Mayor Michael Bloomberg looks at a 64-ounce soda cup that...

Mayor Michael Bloomberg looks at a 64-ounce soda cup that would have been banned had his effort to outlaw soft drinks larger than 16 ounces succeeded. The state appeals court announced Tuesday, July 30, 2013, that it struck down the ban. (March 12, 2013) Credit: AP

The soda companies won round two in their fight to stop Mayor Michael Bloomberg's ban on big sodas, but the mayor isn't throwing in the towel.

The state Supreme Court's appellate division Tuesday unanimously upheld the March ruling of state Supreme Court Justice Milton A. Tingling that struck down the city's proposed ban on large sugary drinks at locations that receive letter grades.

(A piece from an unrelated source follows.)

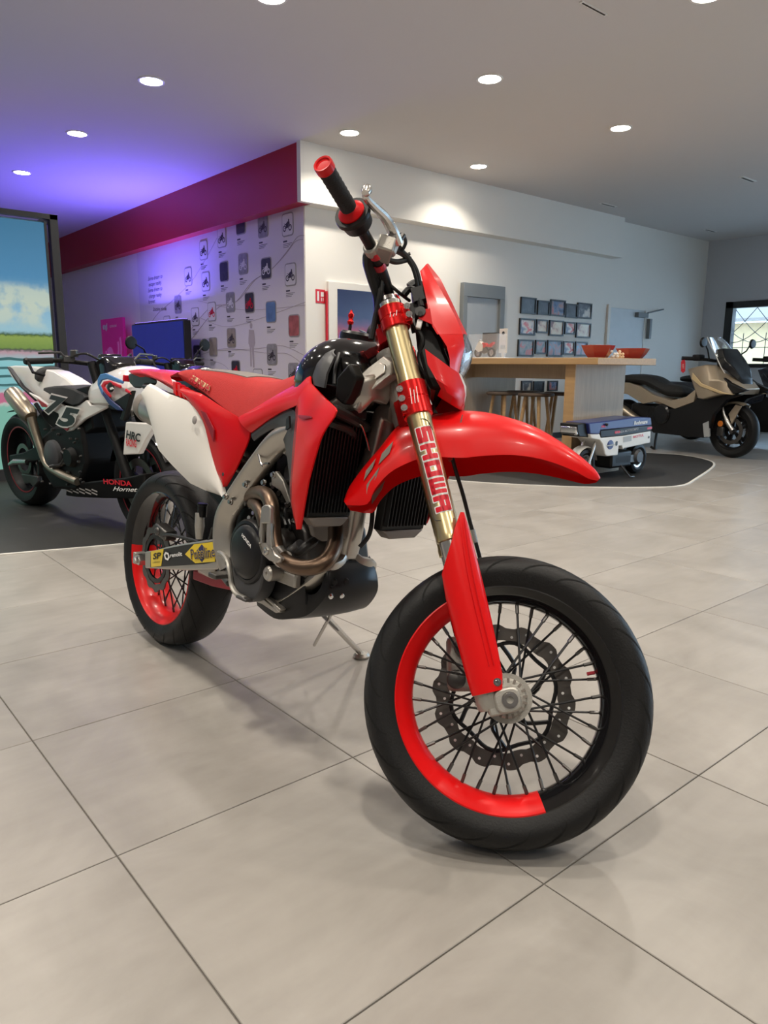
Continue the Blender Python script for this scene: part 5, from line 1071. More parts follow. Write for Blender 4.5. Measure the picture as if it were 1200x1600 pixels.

The four-judge panel agreed with Tingling that the city overstepped with the proposed law, which was set to take effect March 12.

"Such mechanism necessarily looks beyond health concerns, in that it manipulates choices to try to change consumer norms," the judges wrote.

Bloomberg, who pushed to prohibit sugary drinks larger than 16 ounces from restaurants and other establishments, vowed Tuesday to take the case to a higher court.

"It doesn't make you feel full and it doesn't give you the nutritional values, but it does give you calories," he said. "There is no question about this."

The American Beverage Association, which along with the NAACP and other groups filed a lawsuit challenging the law, agreed with the mayor's stance on obesity, but said he unnecessarily singled out sugary beverages as a leading cause of the epidemic.

"We look forward to collaborating with city leaders on solutions that will have a meaningful and lasting impact on the people of New York City," the group said in a statement.